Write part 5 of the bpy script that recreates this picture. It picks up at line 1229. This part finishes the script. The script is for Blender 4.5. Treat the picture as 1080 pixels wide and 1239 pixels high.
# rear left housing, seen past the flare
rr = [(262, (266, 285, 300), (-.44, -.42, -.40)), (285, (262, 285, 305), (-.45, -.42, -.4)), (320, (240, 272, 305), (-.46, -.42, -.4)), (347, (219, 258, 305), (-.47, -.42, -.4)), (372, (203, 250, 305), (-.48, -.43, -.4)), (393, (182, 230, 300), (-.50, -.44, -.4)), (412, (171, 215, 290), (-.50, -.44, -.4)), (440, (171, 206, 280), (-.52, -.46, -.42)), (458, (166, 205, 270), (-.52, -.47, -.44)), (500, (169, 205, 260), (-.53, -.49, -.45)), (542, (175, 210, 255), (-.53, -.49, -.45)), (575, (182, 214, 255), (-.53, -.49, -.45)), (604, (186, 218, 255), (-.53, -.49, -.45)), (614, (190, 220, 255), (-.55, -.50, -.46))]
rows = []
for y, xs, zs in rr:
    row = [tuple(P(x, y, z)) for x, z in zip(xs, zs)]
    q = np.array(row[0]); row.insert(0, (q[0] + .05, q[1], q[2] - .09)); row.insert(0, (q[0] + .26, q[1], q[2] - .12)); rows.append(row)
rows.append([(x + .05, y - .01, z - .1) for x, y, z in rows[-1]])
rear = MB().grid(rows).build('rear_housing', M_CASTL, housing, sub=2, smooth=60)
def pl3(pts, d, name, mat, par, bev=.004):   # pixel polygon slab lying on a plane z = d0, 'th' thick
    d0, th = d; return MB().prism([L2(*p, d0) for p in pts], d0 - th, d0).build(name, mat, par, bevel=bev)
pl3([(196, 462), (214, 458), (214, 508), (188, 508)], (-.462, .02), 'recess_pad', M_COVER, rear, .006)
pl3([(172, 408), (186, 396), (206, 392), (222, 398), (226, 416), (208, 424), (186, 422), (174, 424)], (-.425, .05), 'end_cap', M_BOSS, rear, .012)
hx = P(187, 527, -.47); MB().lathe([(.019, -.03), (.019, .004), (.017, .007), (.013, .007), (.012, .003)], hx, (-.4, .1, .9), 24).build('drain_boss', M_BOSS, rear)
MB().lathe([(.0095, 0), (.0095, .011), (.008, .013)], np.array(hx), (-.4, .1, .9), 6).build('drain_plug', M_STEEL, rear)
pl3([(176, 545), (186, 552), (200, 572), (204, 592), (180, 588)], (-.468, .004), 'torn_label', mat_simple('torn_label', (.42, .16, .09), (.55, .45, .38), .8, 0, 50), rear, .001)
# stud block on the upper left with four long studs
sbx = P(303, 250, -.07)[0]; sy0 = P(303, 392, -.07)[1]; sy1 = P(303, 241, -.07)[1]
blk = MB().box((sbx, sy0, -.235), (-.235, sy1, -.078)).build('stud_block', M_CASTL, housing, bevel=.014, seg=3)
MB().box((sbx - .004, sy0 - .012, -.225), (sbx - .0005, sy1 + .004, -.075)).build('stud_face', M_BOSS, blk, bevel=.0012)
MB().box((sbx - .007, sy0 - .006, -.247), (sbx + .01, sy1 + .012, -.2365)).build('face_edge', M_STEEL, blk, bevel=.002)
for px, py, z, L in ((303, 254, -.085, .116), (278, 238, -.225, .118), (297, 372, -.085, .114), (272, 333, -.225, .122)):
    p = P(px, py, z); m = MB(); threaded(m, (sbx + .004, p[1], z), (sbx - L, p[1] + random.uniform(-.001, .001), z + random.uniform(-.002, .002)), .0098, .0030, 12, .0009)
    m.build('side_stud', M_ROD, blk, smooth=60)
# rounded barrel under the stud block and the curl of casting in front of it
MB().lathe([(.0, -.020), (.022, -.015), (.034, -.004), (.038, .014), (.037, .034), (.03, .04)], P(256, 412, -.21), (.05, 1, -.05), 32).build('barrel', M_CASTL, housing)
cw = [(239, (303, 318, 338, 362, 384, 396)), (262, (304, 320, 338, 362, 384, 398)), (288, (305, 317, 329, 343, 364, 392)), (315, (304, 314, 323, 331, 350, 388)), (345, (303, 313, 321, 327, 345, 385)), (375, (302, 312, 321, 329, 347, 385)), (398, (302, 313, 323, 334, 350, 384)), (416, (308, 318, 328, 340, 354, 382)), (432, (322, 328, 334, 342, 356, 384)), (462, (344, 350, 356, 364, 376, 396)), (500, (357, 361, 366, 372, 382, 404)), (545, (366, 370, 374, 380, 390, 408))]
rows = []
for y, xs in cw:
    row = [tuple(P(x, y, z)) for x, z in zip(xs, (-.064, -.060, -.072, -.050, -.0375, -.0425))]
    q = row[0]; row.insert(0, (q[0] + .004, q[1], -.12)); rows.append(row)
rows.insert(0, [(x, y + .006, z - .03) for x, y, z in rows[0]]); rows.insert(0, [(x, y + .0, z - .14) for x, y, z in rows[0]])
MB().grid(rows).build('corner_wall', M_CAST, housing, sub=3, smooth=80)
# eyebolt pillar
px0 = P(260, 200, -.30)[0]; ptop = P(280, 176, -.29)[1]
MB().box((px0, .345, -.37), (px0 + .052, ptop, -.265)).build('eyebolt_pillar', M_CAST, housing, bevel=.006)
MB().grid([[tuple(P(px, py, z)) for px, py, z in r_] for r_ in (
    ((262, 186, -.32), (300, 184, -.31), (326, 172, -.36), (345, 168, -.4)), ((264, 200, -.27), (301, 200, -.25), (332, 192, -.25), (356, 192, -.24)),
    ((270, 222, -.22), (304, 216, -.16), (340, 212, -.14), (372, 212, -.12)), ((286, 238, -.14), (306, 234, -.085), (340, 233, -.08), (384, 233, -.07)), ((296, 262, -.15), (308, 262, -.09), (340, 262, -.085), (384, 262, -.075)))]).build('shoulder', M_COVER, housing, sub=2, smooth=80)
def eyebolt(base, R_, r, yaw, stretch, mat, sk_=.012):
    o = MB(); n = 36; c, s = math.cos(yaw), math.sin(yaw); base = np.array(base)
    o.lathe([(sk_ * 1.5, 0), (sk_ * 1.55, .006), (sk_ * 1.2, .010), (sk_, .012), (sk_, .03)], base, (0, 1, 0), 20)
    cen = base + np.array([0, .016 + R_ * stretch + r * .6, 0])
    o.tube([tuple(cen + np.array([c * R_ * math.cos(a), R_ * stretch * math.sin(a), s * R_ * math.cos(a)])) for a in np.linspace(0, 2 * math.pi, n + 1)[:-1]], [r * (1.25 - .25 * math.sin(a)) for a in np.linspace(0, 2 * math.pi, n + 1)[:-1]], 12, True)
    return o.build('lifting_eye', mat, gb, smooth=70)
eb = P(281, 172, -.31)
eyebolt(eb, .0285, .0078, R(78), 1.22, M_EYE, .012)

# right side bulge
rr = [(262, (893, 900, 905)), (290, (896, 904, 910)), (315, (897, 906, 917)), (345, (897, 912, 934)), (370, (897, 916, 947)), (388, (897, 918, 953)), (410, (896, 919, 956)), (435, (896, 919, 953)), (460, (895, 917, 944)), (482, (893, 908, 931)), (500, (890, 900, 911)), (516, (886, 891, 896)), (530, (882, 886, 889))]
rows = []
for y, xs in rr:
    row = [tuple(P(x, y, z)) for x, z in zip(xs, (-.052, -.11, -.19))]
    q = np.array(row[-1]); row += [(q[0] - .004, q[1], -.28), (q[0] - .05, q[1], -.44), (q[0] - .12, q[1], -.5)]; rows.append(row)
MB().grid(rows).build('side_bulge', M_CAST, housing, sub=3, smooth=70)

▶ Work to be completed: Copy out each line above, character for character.

▶ Result for this exercise:
Write part 5 of the bpy script that recreates this picture. It picks up at line 1229. This part finishes the script. The script is for Blender 4.5. Treat the picture as 1080 pixels wide and 1239 pixels high.
# rear left housing, seen past the flare
rr = [(262, (266, 285, 300), (-.44, -.42, -.40)), (285, (262, 285, 305), (-.45, -.42, -.4)), (320, (240, 272, 305), (-.46, -.42, -.4)), (347, (219, 258, 305), (-.47, -.42, -.4)), (372, (203, 250, 305), (-.48, -.43, -.4)), (393, (182, 230, 300), (-.50, -.44, -.4)), (412, (171, 215, 290), (-.50, -.44, -.4)), (440, (171, 206, 280), (-.52, -.46, -.42)), (458, (166, 205, 270), (-.52, -.47, -.44)), (500, (169, 205, 260), (-.53, -.49, -.45)), (542, (175, 210, 255), (-.53, -.49, -.45)), (575, (182, 214, 255), (-.53, -.49, -.45)), (604, (186, 218, 255), (-.53, -.49, -.45)), (614, (190, 220, 255), (-.55, -.50, -.46))]
rows = []
for y, xs, zs in rr:
    row = [tuple(P(x, y, z)) for x, z in zip(xs, zs)]
    q = np.array(row[0]); row.insert(0, (q[0] + .05, q[1], q[2] - .09)); row.insert(0, (q[0] + .26, q[1], q[2] - .12)); rows.append(row)
rows.append([(x + .05, y - .01, z - .1) for x, y, z in rows[-1]])
rear = MB().grid(rows).build('rear_housing', M_CASTL, housing, sub=2, smooth=60)
def pl3(pts, d, name, mat, par, bev=.004):   # pixel polygon slab lying on a plane z = d0, 'th' thick
    d0, th = d; return MB().prism([L2(*p, d0) for p in pts], d0 - th, d0).build(name, mat, par, bevel=bev)
pl3([(196, 462), (214, 458), (214, 508), (188, 508)], (-.462, .02), 'recess_pad', M_COVER, rear, .006)
pl3([(172, 408), (186, 396), (206, 392), (222, 398), (226, 416), (208, 424), (186, 422), (174, 424)], (-.425, .05), 'end_cap', M_BOSS, rear, .012)
hx = P(187, 527, -.47); MB().lathe([(.019, -.03), (.019, .004), (.017, .007), (.013, .007), (.012, .003)], hx, (-.4, .1, .9), 24).build('drain_boss', M_BOSS, rear)
MB().lathe([(.0095, 0), (.0095, .011), (.008, .013)], np.array(hx), (-.4, .1, .9), 6).build('drain_plug', M_STEEL, rear)
pl3([(176, 545), (186, 552), (200, 572), (204, 592), (180, 588)], (-.468, .004), 'torn_label', mat_simple('torn_label', (.42, .16, .09), (.55, .45, .38), .8, 0, 50), rear, .001)
# stud block on the upper left with four long studs
sbx = P(303, 250, -.07)[0]; sy0 = P(303, 392, -.07)[1]; sy1 = P(303, 241, -.07)[1]
blk = MB().box((sbx, sy0, -.235), (-.235, sy1, -.078)).build('stud_block', M_CASTL, housing, bevel=.014, seg=3)
MB().box((sbx - .004, sy0 - .012, -.225), (sbx - .0005, sy1 + .004, -.075)).build('stud_face', M_BOSS, blk, bevel=.0012)
MB().box((sbx - .007, sy0 - .006, -.247), (sbx + .01, sy1 + .012, -.2365)).build('face_edge', M_STEEL, blk, bevel=.002)
for px, py, z, L in ((303, 254, -.085, .116), (278, 238, -.225, .118), (297, 372, -.085, .114), (272, 333, -.225, .122)):
    p = P(px, py, z); m = MB(); threaded(m, (sbx + .004, p[1], z), (sbx - L, p[1] + random.uniform(-.001, .001), z + random.uniform(-.002, .002)), .0098, .0030, 12, .0009)
    m.build('side_stud', M_ROD, blk, smooth=60)
# rounded barrel under the stud block and the curl of casting in front of it
MB().lathe([(.0, -.020), (.022, -.015), (.034, -.004), (.038, .014), (.037, .034), (.03, .04)], P(256, 412, -.21), (.05, 1, -.05), 32).build('barrel', M_CASTL, housing)
cw = [(239, (303, 318, 338, 362, 384, 396)), (262, (304, 320, 338, 362, 384, 398)), (288, (305, 317, 329, 343, 364, 392)), (315, (304, 314, 323, 331, 350, 388)), (345, (303, 313, 321, 327, 345, 385)), (375, (302, 312, 321, 329, 347, 385)), (398, (302, 313, 323, 334, 350, 384)), (416, (308, 318, 328, 340, 354, 382)), (432, (322, 328, 334, 342, 356, 384)), (462, (344, 350, 356, 364, 376, 396)), (500, (357, 361, 366, 372, 382, 404)), (545, (366, 370, 374, 380, 390, 408))]
rows = []
for y, xs in cw:
    row = [tuple(P(x, y, z)) for x, z in zip(xs, (-.064, -.060, -.072, -.050, -.0375, -.0425))]
    q = row[0]; row.insert(0, (q[0] + .004, q[1], -.12)); rows.append(row)
rows.insert(0, [(x, y + .006, z - .03) for x, y, z in rows[0]]); rows.insert(0, [(x, y + .0, z - .14) for x, y, z in rows[0]])
MB().grid(rows).build('corner_wall', M_CAST, housing, sub=3, smooth=80)
# eyebolt pillar
px0 = P(260, 200, -.30)[0]; ptop = P(280, 176, -.29)[1]
MB().box((px0, .345, -.37), (px0 + .052, ptop, -.265)).build('eyebolt_pillar', M_CAST, housing, bevel=.006)
MB().grid([[tuple(P(px, py, z)) for px, py, z in r_] for r_ in (
    ((262, 186, -.32), (300, 184, -.31), (326, 172, -.36), (345, 168, -.4)), ((264, 200, -.27), (301, 200, -.25), (332, 192, -.25), (356, 192, -.24)),
    ((270, 222, -.22), (304, 216, -.16), (340, 212, -.14), (372, 212, -.12)), ((286, 238, -.14), (306, 234, -.085), (340, 233, -.08), (384, 233, -.07)), ((296, 262, -.15), (308, 262, -.09), (340, 262, -.085), (384, 262, -.075)))]).build('shoulder', M_COVER, housing, sub=2, smooth=80)
def eyebolt(base, R_, r, yaw, stretch, mat, sk_=.012):
    o = MB(); n = 36; c, s = math.cos(yaw), math.sin(yaw); base = np.array(base)
    o.lathe([(sk_ * 1.5, 0), (sk_ * 1.55, .006), (sk_ * 1.2, .010), (sk_, .012), (sk_, .03)], base, (0, 1, 0), 20)
    cen = base + np.array([0, .016 + R_ * stretch + r * .6, 0])
    o.tube([tuple(cen + np.array([c * R_ * math.cos(a), R_ * stretch * math.sin(a), s * R_ * math.cos(a)])) for a in np.linspace(0, 2 * math.pi, n + 1)[:-1]], [r * (1.25 - .25 * math.sin(a)) for a in np.linspace(0, 2 * math.pi, n + 1)[:-1]], 12, True)
    return o.build('lifting_eye', mat, gb, smooth=70)
eb = P(281, 172, -.31)
eyebolt(eb, .0285, .0078, R(78), 1.22, M_EYE, .012)

# right side bulge
rr = [(262, (893, 900, 905)), (290, (896, 904, 910)), (315, (897, 906, 917)), (345, (897, 912, 934)), (370, (897, 916, 947)), (388, (897, 918, 953)), (410, (896, 919, 956)), (435, (896, 919, 953)), (460, (895, 917, 944)), (482, (893, 908, 931)), (500, (890, 900, 911)), (516, (886, 891, 896)), (530, (882, 886, 889))]
rows = []
for y, xs in rr:
    row = [tuple(P(x, y, z)) for x, z in zip(xs, (-.052, -.11, -.19))]
    q = np.array(row[-1]); row += [(q[0] - .004, q[1], -.28), (q[0] - .05, q[1], -.44), (q[0] - .12, q[1], -.5)]; rows.append(row)
MB().grid(rows).build('side_bulge', M_CAST, housing, sub=3, smooth=70)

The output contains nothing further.